There's also a lack of sound policy and procedures that use the proper language, there's a lack of funding, and there's a lack of representation in curriculum; we’re not seen or found in curriculum, which contributes to misunderstanding.

Suzanne giving a TED Talk

Parents get siloed as a byproduct of all this. They can go on social media and find community online, but when they go into their child's school they're going in alone.

There's an incredible amount of isolation, and one of the results is a feeling of shame when we need to be establishing community instead.

Parents being isolated also prevents bonds forming between their kids.

For parents who have an autistic child about to enter the education system, what are the main pieces of advice you'd give them?

Suzanne: Be gracious with yourself and your expectations. Give yourself space to not be okay with something, to feel vulnerable and understand that it's normal. Give yourself space to not live up to expectations of the system, because that system wasn’t designed for kids with autism.

Follow your children's learning and emotional needs rather than letting the system guide you. Be okay with your child’s pace of learning. And capture their hearts first, because then their minds will catch up.
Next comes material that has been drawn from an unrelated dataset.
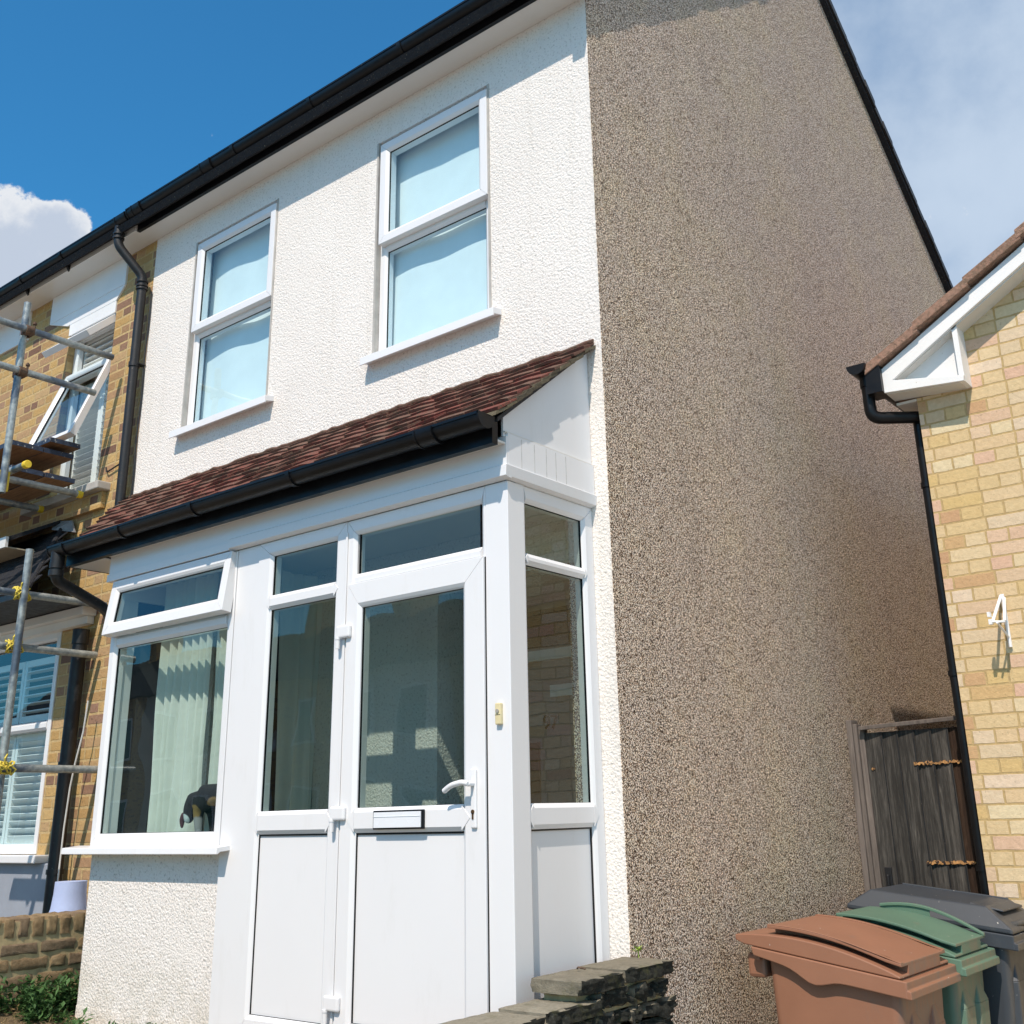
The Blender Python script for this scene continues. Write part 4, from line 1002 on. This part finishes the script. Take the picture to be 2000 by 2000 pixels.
# pale blue flared pot between the walls
pb = MB(); prf = [(.125, 0), (.135, .25), (.132, .50), (.122, .62), (.098, .70), (.090, .78), (.088, .845)]
sg = 32; base_ = Vector((-3.68, -.36, .06))
vs = []
for r_, z_ in prf: vs += [(base_.x + r_ * math.cos(2 * math.pi * i / sg), base_.y + r_ * math.sin(2 * math.pi * i / sg), base_.z + z_) for i in range(sg)]
pb.add(vs, [(j * sg + i, j * sg + (i + 1) % sg, (j + 1) * sg + (i + 1) % sg, (j + 1) * sg + i) for j in range(len(prf) - 1) for i in range(sg)] + [tuple((len(prf) - 1) * sg + i for i in range(sg)), tuple(range(sg))[::-1]])
tag(pb.build('blue_pot', BLUEP, None, smooth=True), 'pale blue flared pot with a flat top behind the old brick garden wall', 'pot')

# weeds
def m_leaf(name, a, b):
    t = NT(name); ri = t.n('ShaderNodeNewGeometry').outputs['Random Per Island']; col = t.ramp(ri, [(0., a), (.6, b), (1., tuple(x * 1.5 for x in b))])
    t.fin(col, .6, None, .3); tl = t.n('ShaderNodeBsdfTranslucent'); t.l(col, tl.inputs[0]); mx = t.n('ShaderNodeMixShader'); mx.inputs[0].default_value = .3
    t.l(t.p.outputs[0], mx.inputs[1]); t.l(tl.outputs[0], mx.inputs[2]); t.l(mx.outputs[0], t.out.inputs[0]); return t.m
wd_ = MB(); dr = MB(); rr_ = random.Random(11)
def leaf(mb, p, d, ln, wdt):
    s_ = d.cross(Vector((0, 0, 1))).normalized() * wdt; m1 = p + d * ln * .45 + Vector((0, 0, ln * .12))
    mb.add([p, m1 + s_, p + d * ln, m1 - s_], [(0, 1, 2, 3)])
for i in range(760):
    x = rr_.uniform(-3.33, -2.2) if i % 3 == 0 else rr_.uniform(-3.32, -3.06); y = rr_.uniform(-2.1, -.35) if i % 3 == 0 else rr_.uniform(-1.6, -.45)
    if x > -3.14 and y > -.66: continue
    if noise.noise(Vector((x * 4, y * 4, 9))) < -.22: continue
    h_ = rr_.uniform(.03, .13) * (1.4 if x < -3.1 else 1)
    for k in range(rr_.randint(7, 16)):
        a_ = rr_.uniform(0, 6.28); el = rr_.uniform(-.1, 1.0); d = Vector((math.cos(a_) * math.cos(el), math.sin(a_) * math.cos(el), math.sin(el)))
        leaf(wd_, Vector((x, y, .215 + .09 * min(1, max(0, (-x - 2.9) / .4)) + rr_.uniform(0, h_))) + Vector((rr_.uniform(-.03, .03), rr_.uniform(-.03, .03), 0)), d, rr_.uniform(.02, .055), rr_.uniform(.005, .013))
tag(wd_.build('weeds', m_leaf('weed_leaf', (.025, .06, .02), (.07, .15, .045))), 'green weeds growing along the foot of the brick garden wall', 'weeds', kind='stuff')
for i in range(2600):
    x = rr_.uniform(-3.33, -1.9); y = rr_.uniform(-2.4, -.55)
    if x > -3.14 and y > -.66: continue
    a_ = rr_.uniform(0, 6.28); el = rr_.uniform(.0, 1.1); d = Vector((math.cos(a_) * math.cos(el), math.sin(a_) * math.cos(el), math.sin(el)))
    leaf(dr, Vector((x, y, .22 + .09 * min(1, max(0, (-x - 2.9) / .4)))), d, rr_.uniform(.03, .09), .0018)
tag(dr.build('dry_grass', m_leaf('dry_grass_blade', (.20, .15, .06), (.38, .29, .13))), 'dry straw coloured grass on the garden soil', 'grass', kind='stuff')

# ================================================================ yellow brick house on the right
ry = 2.06; RX = .822
rh = thing('gable_house', 'pale yellow brick house with white bargeboard and pink tiled roof on the right edge', 'house', (RX, ry, -.47))
def rl(o): return rel3(o, (RX, ry, -.47))
pitch = .585; apx = RX + 3.0; zev = 3.42
mb = MB(); mb.prism([(RX, ry, -.46), (apx + 3, ry, -.46), (apx + 3, ry, zev), (apx + 2.68, ry, 3.79), (apx, ry, 3.585 + 3 * pitch), (1.10, ry, 3.775), (1.10, ry, 3.463), (RX, ry, 3.47)], (0, .11, 0)); rl(mb.build('front_wall', BRICK_R, rh))
mb = MB(); mb.box(RX, RX + .11, ry + .111, ry + 7, -.46, zev); mb.box(apx + 2.89, apx + 3, ry + .111, ry + 7, -.46, zev); mb.box(RX, apx + 3, ry + 7.01, ry + 7.1, -.46, zev); rl(mb.build('side_wall', BRICK_RS, rh))
RS = lambda x: 3.505 + (x - .685) * pitch      # underside line of the bargeboard at its front
YB0 = ry - .150
mb = MB(); mb.prism([(.687, YB0, 3.497), (1.14, YB0, 3.452), (1.145, YB0, 3.485), (.745, YB0, 3.562), (1.135, YB0, 3.800), (3.82, YB0, 5.370), (3.82, YB0, 5.462), (.664, YB0, 3.632)], (0, .022, 0))
rl(mb.build('bargeboard', PAINTW, rh, bevel=.002))
# boxed eaves end, recessed panel and soffits
mb = MB(); mb.prism([(.70, YB0 + .0921, 3.50), (1.112, YB0 + .0921, 3.47), (1.112, YB0 + .0921, 3.80), (.70, YB0 + .0921, 3.60)], (0, .020, 0)); mb.box(1.113, 1.142, YB0 + .0225, ry - .001, 3.455, 3.80)
rl(mb.build('box_panel', PAINTW, rh))
mb = MB(); mb.prism([(.694, YB0 + .023, 3.492), (1.117, YB0 + .023, 3.452), (1.117, ry - .002, 3.452), (.694, ry - .002, 3.485)], (0, 0, .012)); mb.prism([(.76, YB0 + .0225, 3.571), (3.82, YB0 + .0225, 5.366), (3.82, ry + .1, 5.366), (.76, ry + .1, 3.571)], (0, 0, .010))
mb.box(.70, .82, ry - .001, ry + 6, 3.455, 3.470)
rl(mb.build('soffit', UPVC2, rh))
# roof tiles: verge course seen edge-on plus main slope
mb = MB(); mb.prism([(.60, YB0 + .03, 3.61), (3.86, YB0 + .03, 5.50), (3.86, YB0 + .03, 5.53), (.60, YB0 + .03, 3.64)], (0, 7.2, 0)); mb.prism([(3.865, YB0 + .03, 5.50), (7.1, YB0 + .03, 3.61), (7.1, YB0 + .03, 3.64), (3.865, YB0 + .03, 5.53)], (0, 7.2, 0)); rl(mb.build('roof', PINKT, rh))
vt = MB(); x = .60; k = 0
while x < 3.8:
    ln = .34; z0 = 3.588 + (x - .565) * pitch; yq = YB0 - .045 - .004 * (k % 2)
    vt.prism([(x, yq, z0 + .012), (x + ln, yq, z0 + ln * pitch - .006), (x + ln, yq, z0 + ln * pitch + .050), (x, yq, z0 + .070)], (0, .30, 0)); x += ln * .93; k += 1
rl(vt.build('verge_tile', PINKT, rh, bevel=.004))
vt = MB(); vt.prism([(1.30, YB0 + .10, 4.03), (3.8, YB0 + .10, 5.49), (3.8, YB0 + .10, 5.57), (1.30, YB0 + .10, 4.115)], (0, .25, 0)); rl(vt.build('roof_tile', PINKT, rh, bevel=.01))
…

Follow your children's learning and emotional needs rather than letting the system guide you

And don’t wait for the school to approach you. Be proactive and provide them plenty of info about your child, who they are, what their strengths and limits are, and which supports work. Frontload their school.

Do you have a view on the recent changes to the provincial autism funding program?

Suzanne: I'm sad about it.

There was a lack of meaningful consultation, and a lack of transparency and representation. All impacted communities need to be consulted, because when they aren't it moves us away from understanding.

Completely discarding the autism funding program is foolishness.

Anything to add?

Suzanne: One more thing I need to stress is that selfcare's so important. You need to care for yourself so you can keep caring for your family.

There are going to be impacts which rock you, and that's when selfcare becomes really critical, even if it's just taking a shower so you get 5 minutes alone.

That’s also why community is important; so you have people there for you when you need it most.